- PROBLEM STATEMENT -
Pull every line containing the word "file" from the records.

- EXERCISE DATA -
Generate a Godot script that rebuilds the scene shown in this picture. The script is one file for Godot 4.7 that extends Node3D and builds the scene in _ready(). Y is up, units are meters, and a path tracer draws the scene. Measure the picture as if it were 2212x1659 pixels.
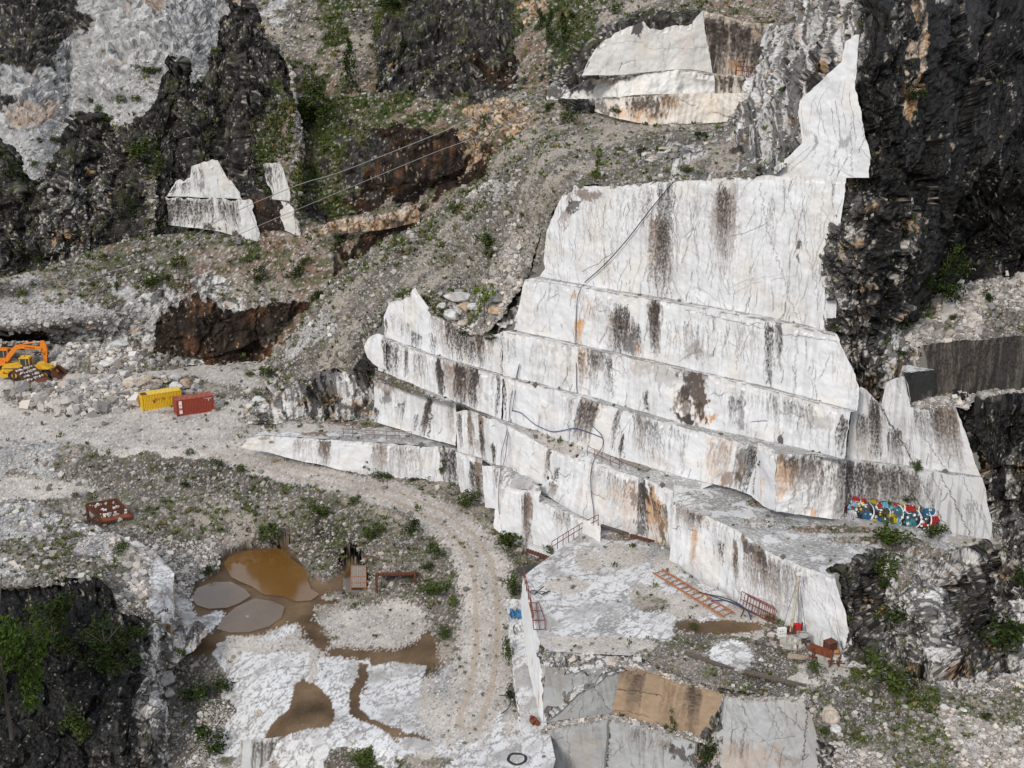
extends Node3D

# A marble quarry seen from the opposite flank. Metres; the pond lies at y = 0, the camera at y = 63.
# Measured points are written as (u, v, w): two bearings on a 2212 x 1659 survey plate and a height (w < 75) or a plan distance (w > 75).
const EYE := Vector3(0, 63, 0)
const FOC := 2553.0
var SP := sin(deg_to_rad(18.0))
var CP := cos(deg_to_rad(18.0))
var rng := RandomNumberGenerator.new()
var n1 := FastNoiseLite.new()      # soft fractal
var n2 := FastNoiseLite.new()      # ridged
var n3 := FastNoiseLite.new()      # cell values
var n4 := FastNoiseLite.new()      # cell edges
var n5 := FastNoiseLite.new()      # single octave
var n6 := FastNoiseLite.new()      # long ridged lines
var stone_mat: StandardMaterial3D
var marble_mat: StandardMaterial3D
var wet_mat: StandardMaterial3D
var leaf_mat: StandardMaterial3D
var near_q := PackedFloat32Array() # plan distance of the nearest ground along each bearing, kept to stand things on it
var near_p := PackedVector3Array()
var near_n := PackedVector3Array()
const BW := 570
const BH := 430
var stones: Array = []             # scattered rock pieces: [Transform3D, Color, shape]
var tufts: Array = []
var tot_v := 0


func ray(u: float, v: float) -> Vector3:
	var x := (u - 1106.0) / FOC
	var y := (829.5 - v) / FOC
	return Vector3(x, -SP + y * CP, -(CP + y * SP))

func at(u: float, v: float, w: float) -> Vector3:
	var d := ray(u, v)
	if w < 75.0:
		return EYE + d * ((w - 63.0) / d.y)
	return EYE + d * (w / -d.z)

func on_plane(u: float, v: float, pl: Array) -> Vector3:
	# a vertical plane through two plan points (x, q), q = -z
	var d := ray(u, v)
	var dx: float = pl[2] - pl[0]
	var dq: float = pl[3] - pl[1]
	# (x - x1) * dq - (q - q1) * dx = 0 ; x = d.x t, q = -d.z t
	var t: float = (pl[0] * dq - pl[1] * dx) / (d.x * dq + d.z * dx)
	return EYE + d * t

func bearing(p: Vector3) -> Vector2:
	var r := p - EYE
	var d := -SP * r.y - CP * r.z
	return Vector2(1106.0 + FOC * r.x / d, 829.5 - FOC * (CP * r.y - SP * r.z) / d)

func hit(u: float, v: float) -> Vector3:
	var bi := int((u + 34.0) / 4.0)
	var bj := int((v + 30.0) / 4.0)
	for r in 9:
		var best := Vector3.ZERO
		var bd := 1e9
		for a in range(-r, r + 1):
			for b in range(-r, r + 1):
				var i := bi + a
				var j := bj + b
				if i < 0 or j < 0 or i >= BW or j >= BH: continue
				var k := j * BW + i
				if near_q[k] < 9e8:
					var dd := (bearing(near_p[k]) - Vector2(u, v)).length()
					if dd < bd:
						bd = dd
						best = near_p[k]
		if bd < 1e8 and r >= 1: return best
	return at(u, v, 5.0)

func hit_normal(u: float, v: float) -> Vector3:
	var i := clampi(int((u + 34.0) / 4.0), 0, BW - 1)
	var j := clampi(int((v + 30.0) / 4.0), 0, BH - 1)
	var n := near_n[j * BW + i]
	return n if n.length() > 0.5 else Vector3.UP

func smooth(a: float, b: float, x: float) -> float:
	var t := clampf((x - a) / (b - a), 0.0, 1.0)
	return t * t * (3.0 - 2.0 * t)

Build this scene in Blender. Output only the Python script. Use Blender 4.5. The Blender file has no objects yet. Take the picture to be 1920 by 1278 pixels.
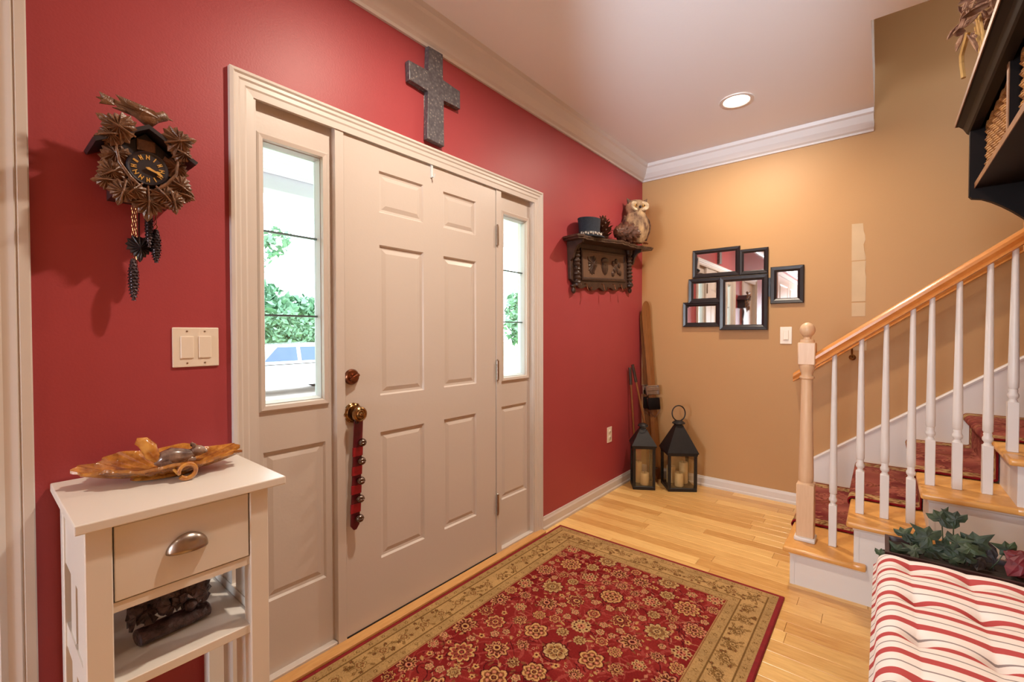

- TASK RESULT -
Generate a Godot script that rebuilds the scene shown in this picture. The script is one file for Godot 4.7 that extends Node3D and builds the scene in _ready(). Y is up, units are meters, and a path tracer draws the scene. Measure the picture as if it were 2212x1659 pixels.
Build this scene in Blender. Output only the Python script. Use Blender 4.5. The Blender file has no objects yet. Take the picture to be 1920 by 1278 pixels.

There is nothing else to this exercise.